• **Problem to solve**
Going from the top of the data below, give again each line through the one containing "PI = math.pi", both ends kept.

-- start of Information shown --

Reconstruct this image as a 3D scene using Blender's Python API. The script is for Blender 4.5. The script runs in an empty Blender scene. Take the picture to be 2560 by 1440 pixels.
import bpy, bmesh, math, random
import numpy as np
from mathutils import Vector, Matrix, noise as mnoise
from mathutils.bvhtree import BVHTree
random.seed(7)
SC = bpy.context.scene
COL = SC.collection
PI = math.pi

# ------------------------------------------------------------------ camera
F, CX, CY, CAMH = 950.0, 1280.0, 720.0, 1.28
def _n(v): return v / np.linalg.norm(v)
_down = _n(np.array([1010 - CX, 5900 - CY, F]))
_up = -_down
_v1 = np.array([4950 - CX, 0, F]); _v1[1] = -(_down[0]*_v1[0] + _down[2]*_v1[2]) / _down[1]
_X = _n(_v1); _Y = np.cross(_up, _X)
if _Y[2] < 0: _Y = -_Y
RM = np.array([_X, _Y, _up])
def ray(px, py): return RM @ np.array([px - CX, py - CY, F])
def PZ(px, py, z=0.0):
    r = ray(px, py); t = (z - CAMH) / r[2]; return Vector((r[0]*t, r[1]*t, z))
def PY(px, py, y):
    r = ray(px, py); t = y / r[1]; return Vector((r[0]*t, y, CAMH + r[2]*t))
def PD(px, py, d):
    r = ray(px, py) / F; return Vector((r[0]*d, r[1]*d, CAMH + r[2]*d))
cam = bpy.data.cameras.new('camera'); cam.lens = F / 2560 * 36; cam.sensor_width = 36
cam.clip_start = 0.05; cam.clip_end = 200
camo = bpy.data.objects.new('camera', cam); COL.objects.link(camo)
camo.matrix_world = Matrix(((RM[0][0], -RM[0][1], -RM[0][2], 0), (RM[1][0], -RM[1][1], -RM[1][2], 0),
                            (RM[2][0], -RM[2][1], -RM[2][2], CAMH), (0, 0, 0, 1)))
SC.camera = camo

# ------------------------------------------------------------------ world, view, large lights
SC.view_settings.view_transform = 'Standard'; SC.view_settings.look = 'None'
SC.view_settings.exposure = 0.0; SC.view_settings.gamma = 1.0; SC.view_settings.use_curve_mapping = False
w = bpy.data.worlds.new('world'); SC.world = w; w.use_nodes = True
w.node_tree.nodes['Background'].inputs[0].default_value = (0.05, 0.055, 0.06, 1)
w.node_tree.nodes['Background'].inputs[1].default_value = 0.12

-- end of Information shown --

• **Written solution**
Reconstruct this image as a 3D scene using Blender's Python API. The script is for Blender 4.5. The script runs in an empty Blender scene. Take the picture to be 2560 by 1440 pixels.
import bpy, bmesh, math, random
import numpy as np
from mathutils import Vector, Matrix, noise as mnoise
from mathutils.bvhtree import BVHTree
random.seed(7)
SC = bpy.context.scene
COL = SC.collection
PI = math.pi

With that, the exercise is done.